Word for word, print each line of the listing below; pictures stay out.
━━━━━ Source data ━━━━━
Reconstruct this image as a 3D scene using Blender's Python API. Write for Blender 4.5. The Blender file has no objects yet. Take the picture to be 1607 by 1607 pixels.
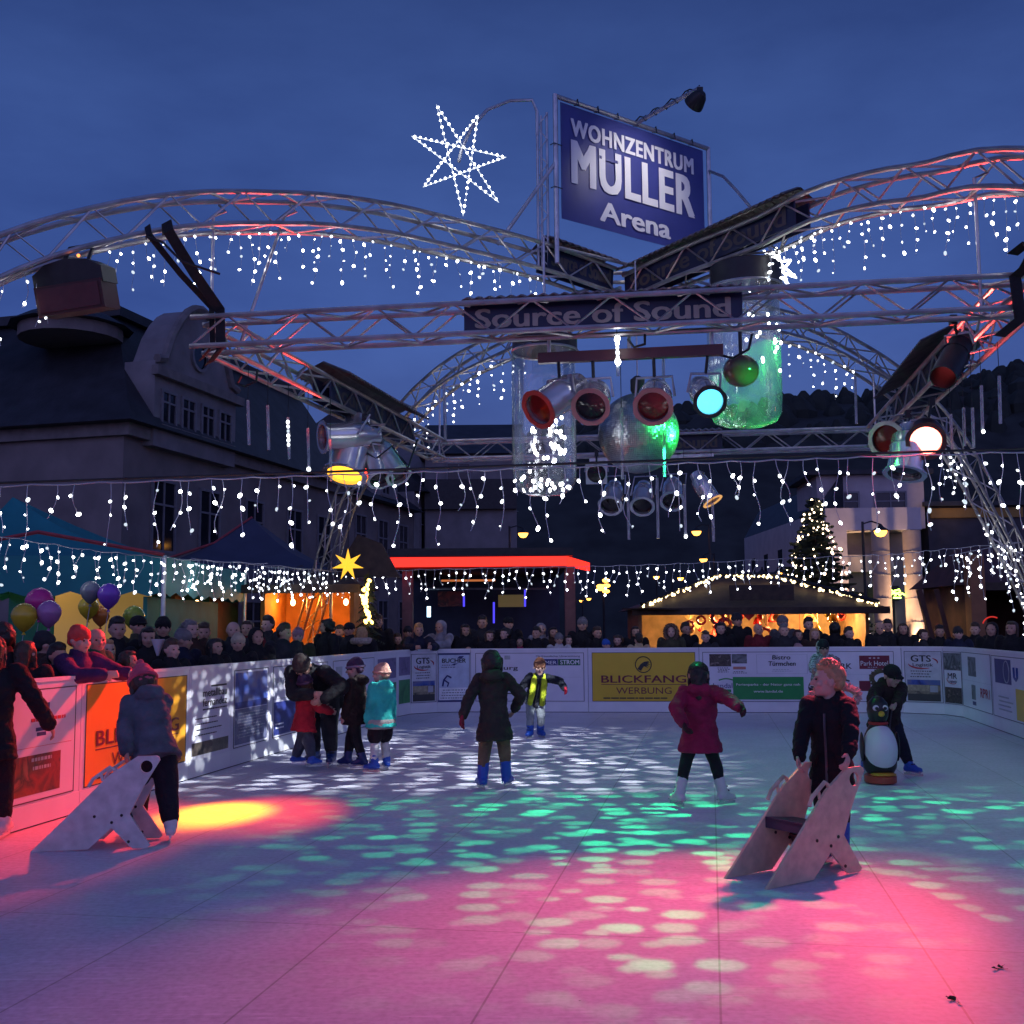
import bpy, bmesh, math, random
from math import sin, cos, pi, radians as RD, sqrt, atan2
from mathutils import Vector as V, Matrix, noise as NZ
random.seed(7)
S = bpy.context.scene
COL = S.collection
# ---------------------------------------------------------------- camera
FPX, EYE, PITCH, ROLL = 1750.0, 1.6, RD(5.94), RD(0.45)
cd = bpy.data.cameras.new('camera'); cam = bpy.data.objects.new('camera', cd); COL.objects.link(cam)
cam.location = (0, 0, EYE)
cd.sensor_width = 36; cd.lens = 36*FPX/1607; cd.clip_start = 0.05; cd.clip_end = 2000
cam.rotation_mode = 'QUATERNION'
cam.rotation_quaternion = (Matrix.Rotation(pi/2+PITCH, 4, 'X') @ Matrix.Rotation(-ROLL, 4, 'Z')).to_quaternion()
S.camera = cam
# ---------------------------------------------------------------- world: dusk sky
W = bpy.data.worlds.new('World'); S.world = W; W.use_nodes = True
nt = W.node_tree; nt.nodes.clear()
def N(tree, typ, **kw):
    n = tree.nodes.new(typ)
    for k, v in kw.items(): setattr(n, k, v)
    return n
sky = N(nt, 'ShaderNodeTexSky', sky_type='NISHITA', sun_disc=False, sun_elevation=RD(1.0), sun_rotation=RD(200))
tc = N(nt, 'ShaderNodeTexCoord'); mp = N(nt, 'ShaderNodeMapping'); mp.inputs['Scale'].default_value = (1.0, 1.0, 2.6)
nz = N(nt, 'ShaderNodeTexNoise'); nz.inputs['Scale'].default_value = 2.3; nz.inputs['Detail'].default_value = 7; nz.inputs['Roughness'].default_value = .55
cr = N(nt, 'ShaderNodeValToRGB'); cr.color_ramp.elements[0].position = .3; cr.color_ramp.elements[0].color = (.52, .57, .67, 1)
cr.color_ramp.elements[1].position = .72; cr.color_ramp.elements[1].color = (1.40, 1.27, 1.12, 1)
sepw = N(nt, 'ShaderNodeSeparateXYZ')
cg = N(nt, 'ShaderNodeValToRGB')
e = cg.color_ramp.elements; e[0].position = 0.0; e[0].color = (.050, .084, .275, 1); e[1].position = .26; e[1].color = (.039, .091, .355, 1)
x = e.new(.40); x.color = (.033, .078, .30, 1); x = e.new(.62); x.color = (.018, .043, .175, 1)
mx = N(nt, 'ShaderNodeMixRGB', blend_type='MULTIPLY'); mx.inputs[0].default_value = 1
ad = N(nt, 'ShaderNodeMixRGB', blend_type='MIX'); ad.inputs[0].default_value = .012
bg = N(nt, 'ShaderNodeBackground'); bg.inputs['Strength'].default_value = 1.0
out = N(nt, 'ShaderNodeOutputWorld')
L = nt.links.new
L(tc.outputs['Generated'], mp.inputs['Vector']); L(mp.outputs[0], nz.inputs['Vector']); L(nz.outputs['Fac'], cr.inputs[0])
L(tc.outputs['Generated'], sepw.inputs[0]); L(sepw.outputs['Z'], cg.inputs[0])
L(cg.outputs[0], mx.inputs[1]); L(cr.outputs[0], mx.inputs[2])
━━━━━
> _Answer to this problem_:
Reconstruct this image as a 3D scene using Blender's Python API. Write for Blender 4.5. The Blender file has no objects yet. Take the picture to be 1607 by 1607 pixels.
import bpy, bmesh, math, random
from math import sin, cos, pi, radians as RD, sqrt, atan2
from mathutils import Vector as V, Matrix, noise as NZ
random.seed(7)
S = bpy.context.scene
COL = S.collection
# ---------------------------------------------------------------- camera
FPX, EYE, PITCH, ROLL = 1750.0, 1.6, RD(5.94), RD(0.45)
cd = bpy.data.cameras.new('camera'); cam = bpy.data.objects.new('camera', cd); COL.objects.link(cam)
cam.location = (0, 0, EYE)
cd.sensor_width = 36; cd.lens = 36*FPX/1607; cd.clip_start = 0.05; cd.clip_end = 2000
cam.rotation_mode = 'QUATERNION'
cam.rotation_quaternion = (Matrix.Rotation(pi/2+PITCH, 4, 'X') @ Matrix.Rotation(-ROLL, 4, 'Z')).to_quaternion()
S.camera = cam
# ---------------------------------------------------------------- world: dusk sky
W = bpy.data.worlds.new('World'); S.world = W; W.use_nodes = True
nt = W.node_tree; nt.nodes.clear()
def N(tree, typ, **kw):
    n = tree.nodes.new(typ)
    for k, v in kw.items(): setattr(n, k, v)
    return n
sky = N(nt, 'ShaderNodeTexSky', sky_type='NISHITA', sun_disc=False, sun_elevation=RD(1.0), sun_rotation=RD(200))
tc = N(nt, 'ShaderNodeTexCoord'); mp = N(nt, 'ShaderNodeMapping'); mp.inputs['Scale'].default_value = (1.0, 1.0, 2.6)
nz = N(nt, 'ShaderNodeTexNoise'); nz.inputs['Scale'].default_value = 2.3; nz.inputs['Detail'].default_value = 7; nz.inputs['Roughness'].default_value = .55
cr = N(nt, 'ShaderNodeValToRGB'); cr.color_ramp.elements[0].position = .3; cr.color_ramp.elements[0].color = (.52, .57, .67, 1)
cr.color_ramp.elements[1].position = .72; cr.color_ramp.elements[1].color = (1.40, 1.27, 1.12, 1)
sepw = N(nt, 'ShaderNodeSeparateXYZ')
cg = N(nt, 'ShaderNodeValToRGB')
e = cg.color_ramp.elements; e[0].position = 0.0; e[0].color = (.050, .084, .275, 1); e[1].position = .26; e[1].color = (.039, .091, .355, 1)
x = e.new(.40); x.color = (.033, .078, .30, 1); x = e.new(.62); x.color = (.018, .043, .175, 1)
mx = N(nt, 'ShaderNodeMixRGB', blend_type='MULTIPLY'); mx.inputs[0].default_value = 1
ad = N(nt, 'ShaderNodeMixRGB', blend_type='MIX'); ad.inputs[0].default_value = .012
bg = N(nt, 'ShaderNodeBackground'); bg.inputs['Strength'].default_value = 1.0
out = N(nt, 'ShaderNodeOutputWorld')
L = nt.links.new
L(tc.outputs['Generated'], mp.inputs['Vector']); L(mp.outputs[0], nz.inputs['Vector']); L(nz.outputs['Fac'], cr.inputs[0])
L(tc.outputs['Generated'], sepw.inputs[0]); L(sepw.outputs['Z'], cg.inputs[0])
L(cg.outputs[0], mx.inputs[1]); L(cr.outputs[0], mx.inputs[2])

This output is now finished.